Inosente Alcudia Sánchez

Él no eligió estos avatares. Después de una madeja de enredos políticos, electorales y judiciales, el improbable destino fue configurando las circunstancias que lo trajeron hasta aquí. No aspiraba a tanto: a tanto protagonismo, a tanto compromiso, a tanta carga histórica. Tan solo cumple el encargo de ocupar el lugar que le correspondía a otro. Sin embargo, la eventualidad del azar lo puso en una de esas encrucijadas que reclaman, más que toneladas de heroicidad, unos escasos gramos de convicciones. En consecuencia, es probable que, en las últimas horas, haya vivido lo más parecido a un sueño o una pesadilla: hechos que rebasaron sus capacidades y que intentó explicar con una justificación imposible.

No, desde luego que nuestro protagonista no tiene el arrojo de Leónidas, ni fue entrenado para enfrentar algún sacrificio que fuera mayor al de procurar el bienestar de los suyos. Por eso, cuando se requirió de su auxilio para salvar de la destrucción a la República, abandonó el campo de batalla, se escondió del estruendo que inundó a la Patria al caer el último de sus pilares y se guareció en el único lugar donde se sintió a salvo hasta del llamado de sus correligionarios: en el resguardo que le brindaron los victimarios.

Su ausencia se hizo notar en aquella jornada histórica. Clamaban por él los espartanos, ni siquiera para ganar una batalla que se adivinó perdida desde el inicio, sino por la incertidumbre de ignorar su paradero. ¿Dónde está? Era el coro que resonaba en los caminos de las redes sociales. Con una solidaridad desesperada, equipos naranjas de exploración salieron en su búsqueda. Dieron con él cuando el hecho ya era irrelevante: la guerra por la prevalencia de la Ley y el Derecho estaba cerca de concluir.

Salió al fin a la oscuridad de la noche y de su vida. El paso de las Termópilas había caído y los ganadores se aprestaban a no dejar piedra sobre piedra. La historia había sido escrita por una traición y una ausencia. ¿O fueron dos traiciones, a secas? Nuestro personaje no se inmutó ante el desastre. Al fin y al cabo, él no había pedido aquella responsabilidad, ni había buscado ese momento de trascendencia, ni le interesaba hacerse un lugar en el inventario de los héroes. Para él, el interés particular había estado siempre sobre el deber público. Afortunada o desafortunadamente –dijo– lo educaron para decidir que PRIMERO ES LA FAMILIA, así con mayúsculas.
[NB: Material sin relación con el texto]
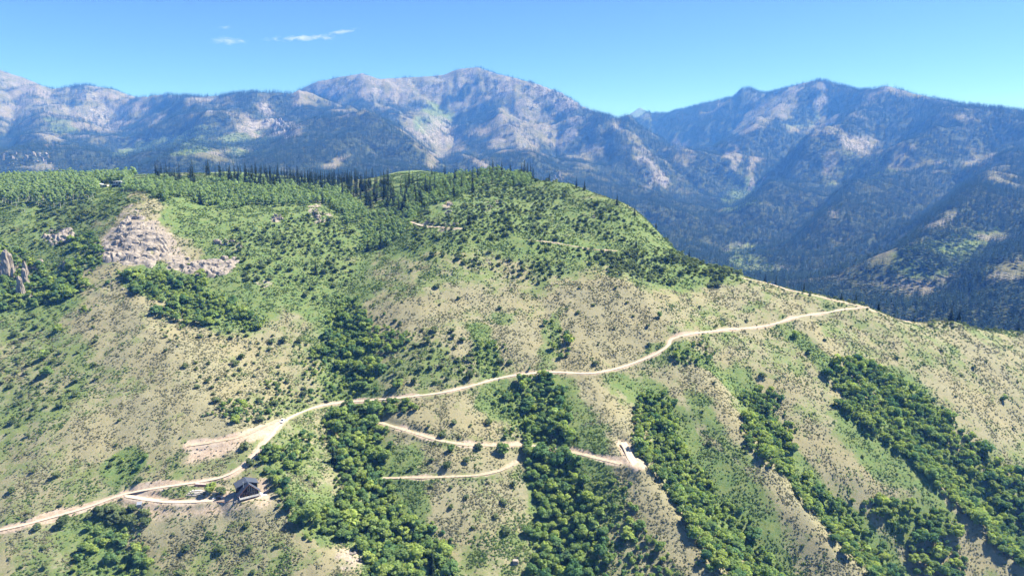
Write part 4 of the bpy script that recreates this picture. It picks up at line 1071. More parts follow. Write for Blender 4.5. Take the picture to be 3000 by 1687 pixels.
def white_cliffs():
    for label, cx, cy_, w, n, hh, seed in (('group of white limestone spires on the far left mountainside', 68, 402, 62, 30, 26, 1), ('far grey rock teeth in the forest above the middle of the left ridge', 700, 318, 34, 14, 46, 2), ('white rock spire group on the slope behind the domed hilltop', 1402, 455, 14, 10, 34, 3), ('far rocky ribs in the forest left of the canyon', 1650, 450, 34, 14, 36, 4)):
        rng = random.Random(seed); xs, ys, zs = [], [], []
        for _ in range(n):
            px, py = (cx + rng.uniform(-w, w)) * V, (cy_ + rng.uniform(-14, 14)) * V
            dx, dy, dz = ray(px, py); yy = np.arange(1700, 7000, 8.0); zz = far_h(dx / dy * yy, yy)
            k = np.nonzero(dz / dy * yy <= zz)[0]
            if len(k) == 0: continue
            y = yy[k[0]]; xs.append(dx / dy * y); ys.append(y); zs.append(zz[k[0]])
        e = empty('rock_spires', (float(np.mean(xs)), float(np.mean(ys)), float(np.min(zs)))); tag(e, label, 'rock')
        for i in range(len(xs)):
            s = hh * rng.uniform(.45, 1.0); o = obj('rock_spire', SPIREB[rng.randrange(6)], e)
            o.location = (xs[i] - e.location.x, ys[i] - e.location.y, zs[i] - e.location.z - s * .45); o.rotation_euler = (rng.uniform(-.1, .1), rng.uniform(-.1, .1), rng.uniform(0, 6.28)); o.scale = (s * rng.uniform(.4, .95), s * rng.uniform(.4, .8), s * rng.uniform(.6, 1.3))
white_cliffs()

# ------------------------------------------------------------------ trees and shrubs on the hill
NC = 620000
ca = RNG.uniform(R(-39.5), R(41), NC); cr = np.sqrt(RNG.uniform(245 ** 2, 1130 ** 2, NC))
CX, CY = cr * np.sin(ca), cr * np.cos(ca); CZ = NG.samp(CX, CY)
ck = ~hid_hill(CX, CY, CZ + 7, .002)
CX, CY, CZ = CX[ck], CY[ck], CZ[ck]
CPX, CPY = proj(CX, CY, CZ + 1.5); CPX, CPY = CPX / V, CPY / V
ROADMASK = np.zeros(NG.X.shape, bool)
for nm in ROADW: ROADMASK |= seg_dist(NG, ROADW[nm], 9)[0] < ROADS[nm][1] + 1.3
CROAD = NG.samp(CX, CY, ROADMASK.astype(np.float32)) > .2
CBARE = NG.samp(CX, CY, BARE)
TAKEN = {}
def thin(idx, dist, cap=None):
    out = []
    for i in idx:
        d = dist[i] if hasattr(dist, '__len__') else dist
        gx_, gy_ = int(CX[i] // 4), int(CY[i] // 4); ok = True; rch = int(d // 4) + 1
        for a in range(gx_ - rch, gx_ + rch + 1):
            for b in range(gy_ - rch, gy_ + rch + 1):
                for j in TAKEN.get((a, b), ()):
                    if (CX[i] - CX[j]) ** 2 + (CY[i] - CY[j]) ** 2 < d * d: ok = False; break
                if not ok: break
            if not ok: break
        if ok:
            TAKEN.setdefault((gx_, gy_), []).append(i); out.append(i)
            if cap and len(out) >= cap: break
    return out
PLANTS = {'brush': [], 'maple': [], 'shrub': [], 'aspen': [], 'conifer': [], 'sapling': []}   # (x, y, z, height, grove)
GROVE = {}
def grove(kind, key, label, poly, dist, h0, h1, dens=1.0, seed=0, wl=30, cap=None, avoid_bare=.5):
    GROVE[key] = label
    jit = 22 * fbm(CX, CY, 26, 4, .68, seed=90 + seed); jit2 = 22 * fbm(CX, CY, 26, 4, .68, seed=120 + seed)
    m = in_poly(CPX + jit, CPY + jit2, poly) & ~CROAD & (CBARE < avoid_bare) & ~in_poly(CPX, CPY, [(246, 459), (308, 459), (312, 500), (242, 500)])
    if dens < 1: m &= (1.25 * fbm(CX, CY, wl, 4, .7, seed=150 + seed) + RNG.normal(0, .07, len(CX)) + .5) < dens + .04
    idx = np.nonzero(m)[0]
    hs = h0 + (h1 - h0) * RNG.beta(1.3, 1.5, len(CX)) if kind in ('conifer', 'aspen', 'sapling') else h0 * .5 + (h1 * 1.0 - h0 * .5) * RNG.beta(1.3, 1.7, len(CX))
    ds = dist * (.8 if kind == 'shrub' else .88 if kind == 'maple' else 1.0) * (.5 + .5 * hs / ((h0 + h1) / 2)) if cap is None else dist
    for i in thin(idx, ds, cap): PLANTS[kind].append((CX[i], CY[i], CZ[i], hs[i], key))
    if kind == 'maple' and h1 > 6:                           # low brush feathering out of the grove
        m = in_poly(CPX + 2.6 * jit, CPY + 2.6 * jit2, poly) & ~CROAD & (CBARE < avoid_bare) & (RNG.random(len(CX)) < .5)
        hs = RNG.uniform(.9, 3.2, len(CX))
        for i in thin(np.nonzero(m)[0], .55 * hs + 1.5, 170): PLANTS['brush'].append((CX[i], CY[i], CZ[i], hs[i], key))
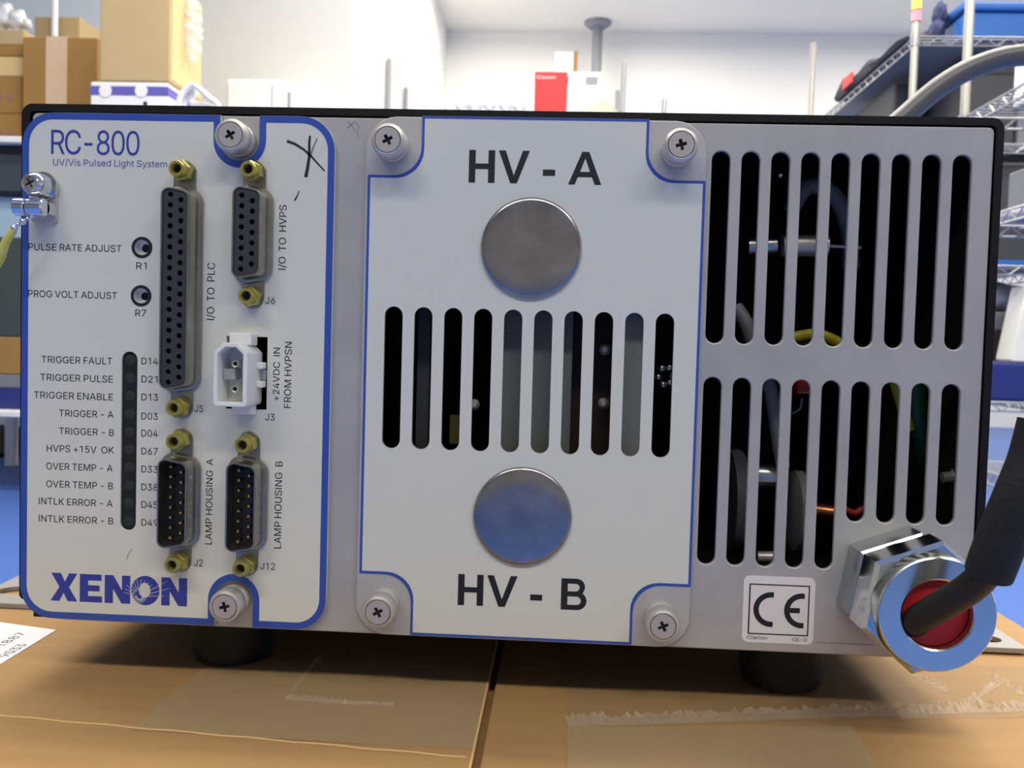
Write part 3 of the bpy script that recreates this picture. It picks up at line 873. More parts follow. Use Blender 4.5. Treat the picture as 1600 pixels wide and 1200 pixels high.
b = B(); line(b, 'RC-800', 80, 241.5, 218, 242, 6.5, spacing=0.88); b.build('model_lettering', 'ink_blue', panel, ang=0)
b = B(); line(b, 'UV/Vis Pulsed Light System', 83, 259.5, 261, 260.5, 1.75, -0.03); b.build('subtitle_lettering', 'ink_blue_thin', panel, ang=0)
LG = B()
CAP = 1.85
for s, u0, v0, u1, v1 in (
        ('PULSE RATE ADJUST', 44.5, 391.5, 190, 393), ('PROG VOLT ADJUST', 44, 464.5, 183, 466.5),
        ('R1', 213, 420.5, 229, 420.8), ('R7', 211.5, 494.3, 228.5, 494.6),
        ('TRIGGER FAULT', 65, 567, 175.6, 569), ('TRIGGER PULSE', 63, 595, 176.6, 597), ('TRIGGER ENABLE', 53, 622.5, 176.6, 625),
        ('TRIGGER - A', 92.4, 651, 177.4, 652.5), ('TRIGGER - B', 92.4, 679, 178, 680.5), ('HVPS +15V  OK', 73, 705.5, 178, 708.5),
        ('OVER TEMP - A', 72.4, 733.5, 176, 736.5), ('OVER TEMP - B', 72.4, 761, 176.6, 764.5),
        ('INTLK ERROR - A', 60.6, 788, 176, 791.5), ('INTLK ERROR - B', 60.6, 815, 177, 819),
        ('D14', 221, 569.3, 247, 569.8), ('D21', 221, 597.5, 246, 598), ('D13', 221, 625.6, 247, 626), ('D03', 221, 655.3, 246.5, 655.8),
        ('D04', 221, 682, 246.5, 682.5), ('D67', 221, 710, 246.5, 710.5), ('D33', 221, 738, 246.5, 738.7), ('D38', 221, 766, 246.5, 766.6),
        ('D45', 221, 793.5, 246.5, 794.2), ('D49', 221, 821.4, 246.5, 822.2),
        ('J5', 304, 643.4, 317.5, 644), ('J6', 414.5, 474.6, 429.8, 475.2), ('J3', 414.5, 656.8, 429.3, 657.4),
        ('J2', 303.3, 884.2, 317, 884.8), ('J12', 406.8, 889.5, 429.8, 890.3)):
    line(LG, s, u0, v0, u1, v1, CAP)
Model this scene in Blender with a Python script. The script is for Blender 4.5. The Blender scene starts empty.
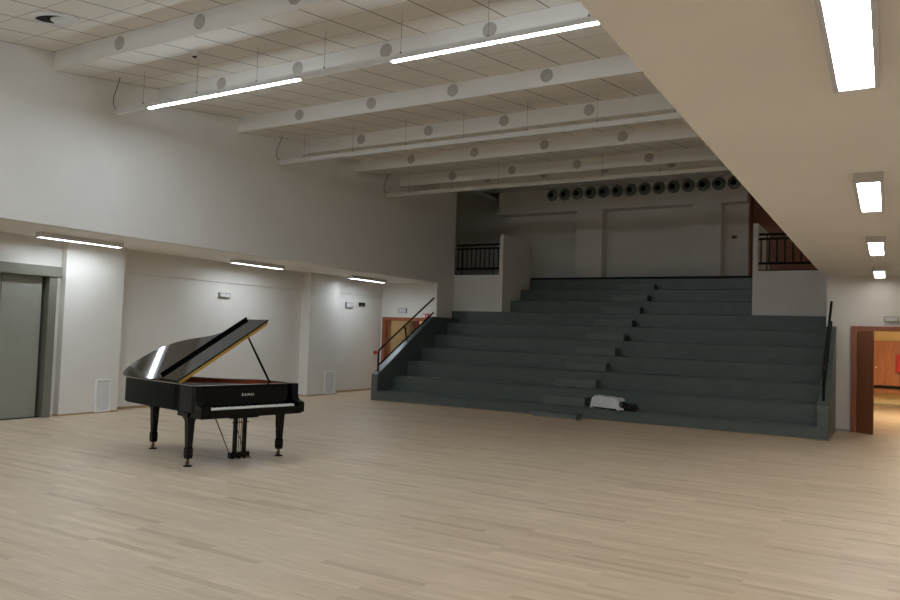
import bpy, bmesh, math, random
from mathutils import Vector, Matrix
random.seed(4)
S = bpy.context.scene
C = S.collection
# ------------------------------------------------------------------ camera
yaw, pit, rol, FPX = -0.532192748, 0.0470073247, 0.0335861204, 746.808
fw = Vector((math.sin(yaw)*math.cos(pit), math.cos(yaw)*math.cos(pit), math.sin(pit)))
rt = fw.cross(Vector((0, 0, 1))).normalized(); up = rt.cross(fw)
r2 = rt*math.cos(rol) + up*math.sin(rol); u2 = up*math.cos(rol) - rt*math.sin(rol)
cam = bpy.data.cameras.new('camera'); camo = bpy.data.objects.new('camera', cam); C.objects.link(camo)
cam.sensor_width = 36; cam.lens = FPX/900*36; cam.clip_start = .05; cam.clip_end = 200
camo.matrix_world = Matrix(((r2.x, u2.x, -fw.x, 0), (r2.y, u2.y, -fw.y, 0), (r2.z, u2.z, -fw.z, 1.7), (0, 0, 0, 1)))
S.camera = camo
# ------------------------------------------------------------------ world, exposure
w = bpy.data.worlds.new('world'); S.world = w; w.use_nodes = True
w.node_tree.nodes['Background'].inputs[0].default_value = (.5, .5, .55, 1)
w.node_tree.nodes['Background'].inputs[1].default_value = .01
S.view_settings.view_transform = 'Standard'; S.view_settings.look = 'None'
S.view_settings.gamma = 1; S.view_settings.use_curve_mapping = False
S.view_settings.exposure = 1.53
S.cycles.use_denoising = True; S.cycles.max_bounces = 10; S.cycles.diffuse_bounces = 6
S.cycles.sample_clamp_indirect = 4.0
E_TUBE, E_SOFFIT_L, E_SOFFIT_R, E_CORR = 34.0, 13.0, 15.0, 34.0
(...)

El hombre incumplió el juramento con que asumió el cargo. El pueblo le demanda no haber defendido a la Constitución y a la República y no haber estado cuando la nación más lo necesitaba. Es de esperar que, ahora que sabe de qué se trata el puesto que le encomendaron, se declare incapacitado para ejercer tal responsabilidad y decline el nombramiento. O quizás no sepa que su presencia en el Senado será una impostura, un fraude a la confianza y al presupuesto públicos, el alias del agravio que lo perseguirá: “Por El Escapista, va mi voto a favor”, no dejó pasar la oportunidad del escarnio el líder de la mayoría. De todos modos, de aquí en adelante, su papel será irrelevante: despreció el lugar que la historia obsequia a quienes asumen que La Patria es Primero.

Que nadie se llame a engaño: quién sabe cuántos cargos gubernamentales son ocupados por militantes dispuestos a anteponer el beneficio personal a sus obligaciones públicas, por más trascendentes que estas sean.